> [Instructions for the task] Exclude the pictures, then repeat the remaining data exactly.

> [Data lines]

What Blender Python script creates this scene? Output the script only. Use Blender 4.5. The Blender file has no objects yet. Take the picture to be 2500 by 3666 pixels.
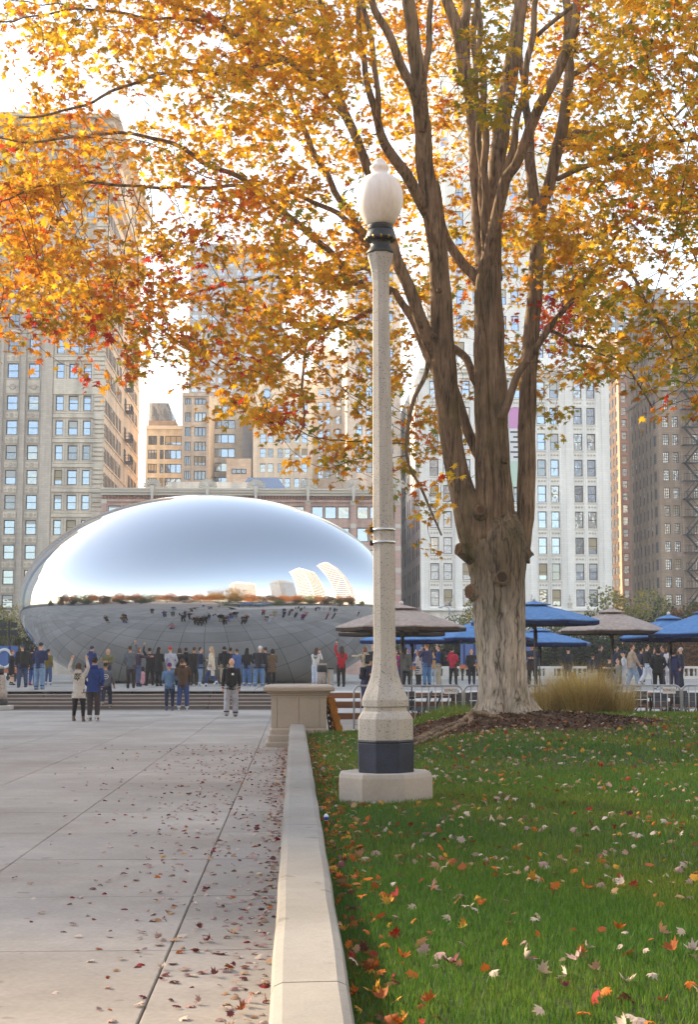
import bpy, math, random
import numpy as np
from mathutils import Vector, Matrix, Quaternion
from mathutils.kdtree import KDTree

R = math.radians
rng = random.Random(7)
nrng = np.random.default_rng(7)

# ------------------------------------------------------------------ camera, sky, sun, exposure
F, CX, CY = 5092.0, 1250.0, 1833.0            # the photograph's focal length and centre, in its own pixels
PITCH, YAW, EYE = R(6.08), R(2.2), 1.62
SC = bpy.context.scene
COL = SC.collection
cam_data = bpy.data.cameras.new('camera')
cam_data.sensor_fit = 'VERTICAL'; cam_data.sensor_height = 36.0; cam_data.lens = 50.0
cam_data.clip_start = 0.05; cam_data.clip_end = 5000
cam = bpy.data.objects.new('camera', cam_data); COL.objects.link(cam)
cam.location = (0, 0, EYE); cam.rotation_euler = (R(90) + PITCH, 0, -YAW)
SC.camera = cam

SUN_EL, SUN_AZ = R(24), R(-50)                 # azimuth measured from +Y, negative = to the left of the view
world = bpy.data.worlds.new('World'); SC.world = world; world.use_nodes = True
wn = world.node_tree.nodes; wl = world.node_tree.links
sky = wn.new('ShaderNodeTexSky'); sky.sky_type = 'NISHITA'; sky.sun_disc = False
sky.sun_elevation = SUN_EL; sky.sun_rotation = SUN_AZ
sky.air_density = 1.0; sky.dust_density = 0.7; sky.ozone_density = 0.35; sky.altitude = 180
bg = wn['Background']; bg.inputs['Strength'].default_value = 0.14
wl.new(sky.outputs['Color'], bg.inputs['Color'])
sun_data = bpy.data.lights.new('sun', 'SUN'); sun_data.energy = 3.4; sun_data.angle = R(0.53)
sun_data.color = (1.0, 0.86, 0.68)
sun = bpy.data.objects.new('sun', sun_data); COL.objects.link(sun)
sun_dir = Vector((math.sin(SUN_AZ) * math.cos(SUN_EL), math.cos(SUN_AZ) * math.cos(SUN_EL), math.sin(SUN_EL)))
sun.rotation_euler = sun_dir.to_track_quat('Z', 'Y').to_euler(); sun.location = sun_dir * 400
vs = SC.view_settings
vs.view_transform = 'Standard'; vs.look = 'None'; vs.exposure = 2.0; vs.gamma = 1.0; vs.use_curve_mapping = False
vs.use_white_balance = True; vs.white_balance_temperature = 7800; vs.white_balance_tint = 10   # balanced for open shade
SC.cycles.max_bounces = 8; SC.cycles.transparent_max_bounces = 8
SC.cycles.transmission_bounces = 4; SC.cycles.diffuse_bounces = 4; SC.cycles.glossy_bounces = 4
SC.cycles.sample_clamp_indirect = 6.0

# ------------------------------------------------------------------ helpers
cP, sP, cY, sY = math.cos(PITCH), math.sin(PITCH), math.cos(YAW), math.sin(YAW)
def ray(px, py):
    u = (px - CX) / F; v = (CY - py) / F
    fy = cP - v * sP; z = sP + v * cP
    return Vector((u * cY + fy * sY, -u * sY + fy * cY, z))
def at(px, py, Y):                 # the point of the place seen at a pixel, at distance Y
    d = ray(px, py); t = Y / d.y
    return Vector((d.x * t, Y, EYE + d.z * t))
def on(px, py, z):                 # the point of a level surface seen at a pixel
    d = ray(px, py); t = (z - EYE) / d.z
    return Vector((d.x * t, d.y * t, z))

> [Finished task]
What Blender Python script creates this scene? Output the script only. Use Blender 4.5. The Blender file has no objects yet. Take the picture to be 2500 by 3666 pixels.
import bpy, math, random
import numpy as np
from mathutils import Vector, Matrix, Quaternion
from mathutils.kdtree import KDTree

R = math.radians
rng = random.Random(7)
nrng = np.random.default_rng(7)

# ------------------------------------------------------------------ camera, sky, sun, exposure
F, CX, CY = 5092.0, 1250.0, 1833.0            # the photograph's focal length and centre, in its own pixels
PITCH, YAW, EYE = R(6.08), R(2.2), 1.62
SC = bpy.context.scene
COL = SC.collection
cam_data = bpy.data.cameras.new('camera')
cam_data.sensor_fit = 'VERTICAL'; cam_data.sensor_height = 36.0; cam_data.lens = 50.0
cam_data.clip_start = 0.05; cam_data.clip_end = 5000
cam = bpy.data.objects.new('camera', cam_data); COL.objects.link(cam)
cam.location = (0, 0, EYE); cam.rotation_euler = (R(90) + PITCH, 0, -YAW)
SC.camera = cam

SUN_EL, SUN_AZ = R(24), R(-50)                 # azimuth measured from +Y, negative = to the left of the view
world = bpy.data.worlds.new('World'); SC.world = world; world.use_nodes = True
wn = world.node_tree.nodes; wl = world.node_tree.links
sky = wn.new('ShaderNodeTexSky'); sky.sky_type = 'NISHITA'; sky.sun_disc = False
sky.sun_elevation = SUN_EL; sky.sun_rotation = SUN_AZ
sky.air_density = 1.0; sky.dust_density = 0.7; sky.ozone_density = 0.35; sky.altitude = 180
bg = wn['Background']; bg.inputs['Strength'].default_value = 0.14
wl.new(sky.outputs['Color'], bg.inputs['Color'])
sun_data = bpy.data.lights.new('sun', 'SUN'); sun_data.energy = 3.4; sun_data.angle = R(0.53)
sun_data.color = (1.0, 0.86, 0.68)
sun = bpy.data.objects.new('sun', sun_data); COL.objects.link(sun)
sun_dir = Vector((math.sin(SUN_AZ) * math.cos(SUN_EL), math.cos(SUN_AZ) * math.cos(SUN_EL), math.sin(SUN_EL)))
sun.rotation_euler = sun_dir.to_track_quat('Z', 'Y').to_euler(); sun.location = sun_dir * 400
vs = SC.view_settings
vs.view_transform = 'Standard'; vs.look = 'None'; vs.exposure = 2.0; vs.gamma = 1.0; vs.use_curve_mapping = False
vs.use_white_balance = True; vs.white_balance_temperature = 7800; vs.white_balance_tint = 10   # balanced for open shade
SC.cycles.max_bounces = 8; SC.cycles.transparent_max_bounces = 8
SC.cycles.transmission_bounces = 4; SC.cycles.diffuse_bounces = 4; SC.cycles.glossy_bounces = 4
SC.cycles.sample_clamp_indirect = 6.0

# ------------------------------------------------------------------ helpers
cP, sP, cY, sY = math.cos(PITCH), math.sin(PITCH), math.cos(YAW), math.sin(YAW)
def ray(px, py):
    u = (px - CX) / F; v = (CY - py) / F
    fy = cP - v * sP; z = sP + v * cP
    return Vector((u * cY + fy * sY, -u * sY + fy * cY, z))
def at(px, py, Y):                 # the point of the place seen at a pixel, at distance Y
    d = ray(px, py); t = Y / d.y
    return Vector((d.x * t, Y, EYE + d.z * t))
def on(px, py, z):                 # the point of a level surface seen at a pixel
    d = ray(px, py); t = (z - EYE) / d.z
    return Vector((d.x * t, d.y * t, z))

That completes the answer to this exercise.